Axiom News: Natural Step Bootcamp Trains MBA Students to be Sustainability Leaders

30 MBA Students from across Canada convene for 5-day experiential learning

Students play Barnga, a simulation game that teaches communication by demonstrating how people interpret things differently.

On the fourth day of a five-day Sustainability Leadership bootcamp hosted by The Natural Step Canada, some of the 30 MBA students attending were asking for more homework and longer days.

According to The Natural Step principal adviser Pong Leung, this is one example of how the organization that helps companies embed sustainability into their operations was able to achieve its goal of engaging a critical stakeholder group — future leaders of tomorrow.

“The passion and the energy of the students I think were really amazing,” says Pong, adding it was one of the reasons The Natural Step wanted to engage business students who are already interested in sustainability practices.

Held in Calgary, the first-ever Sustainability Leadership Bootcamp took place Feb. 22-26 and saw business students from across the country convene to learn from The Natural Step about how to become sustainability champions in their future workplaces.

The bootcamp used a teaching approach called dialogue education, which recognizes people learn best when they’re engaged in the material they are trying to understand. Students were both participants and educators, learning through dialogue, visuals, touch and group work.

“We find it very powerful to honour the knowledge in the room,” says Pong, adding the learning approach also gets away from traditional PowerPoints.

Students would learn theory and then be asked to apply the knowledge to real-world challenges.

The event was sponsored by three of Canada’s largest energy companies Suncor, Cenovus and ENMAX, who participated by sharing the sustainability challenges they were grappling with.

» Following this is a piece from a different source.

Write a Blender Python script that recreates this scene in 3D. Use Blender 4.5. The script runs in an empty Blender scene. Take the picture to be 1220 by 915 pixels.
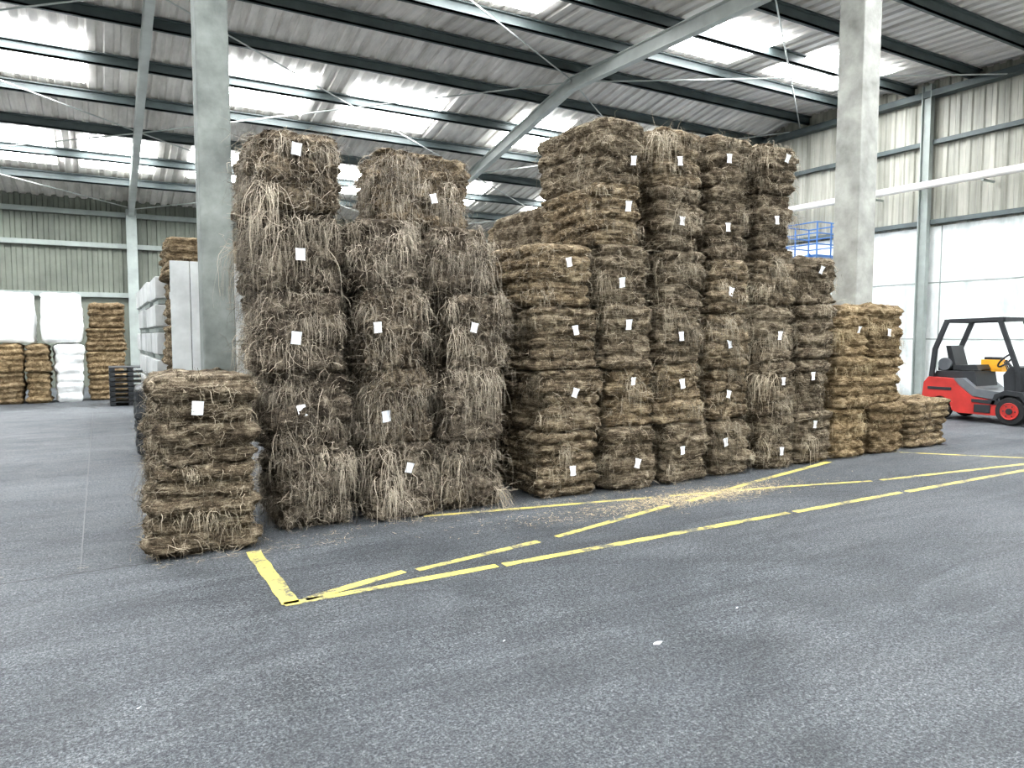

For Ashley Hilkewich, who is an MBA Student at Schulich School of Business, the opportunity to sit down with a company’s leaders to co-create sustainability action plans was valuable.

“We’re all finishing up MBAs so sometimes it can get really academic and this was a really practical look at how you take these concepts about sustainable and responsible business and actually put them into practice,” says Ashley.

“It’s not very often you get to sit down with the VP and see how they are trying to tackle (a sustainability challenge).”

Ashley says the experience helped prepare her to view sustainability as a long dialogue as opposed to something she can jump into and change right away.

“It’s really more about being a change agent more so than anything and we we’re given a lot of good insights and training on how to start those conversations and make that happen,” she says.

Bob Willard, a board member at The Natural Step Canada and author of Sustainability Champions, presented on the final day of the bootcamp. Bob, who was named a leading thinker on corporate responsibility by The Globe and Mail, shared what can derail sustainability initiatives, as well as tools to gain organizational buy-in.

For Houston Peschl, who is an operations manager at DIRTT Environmental Solutions, hearing Bob’s experience was “phenomenal” and taught him new approaches he can use in his work.

While DIRTT is already a progressive organization, Houston says its clients, which include Facebook, Google and Bank of America, are demanding increasingly high-levels of sustainability and proof of the practices.

“Bob’s ability to start moving some of these processes was very valuable and he presented it in a very simple non-complex format,” says Houston, adding business must embrace its role in leading sustainability.

"Business has to be a leader in this, and businesses that don’t are going to go the way of the dodo bird."

The Natural Step plans to run future Sustainability Leadership bootcamps in Toronto and Montreal later this year.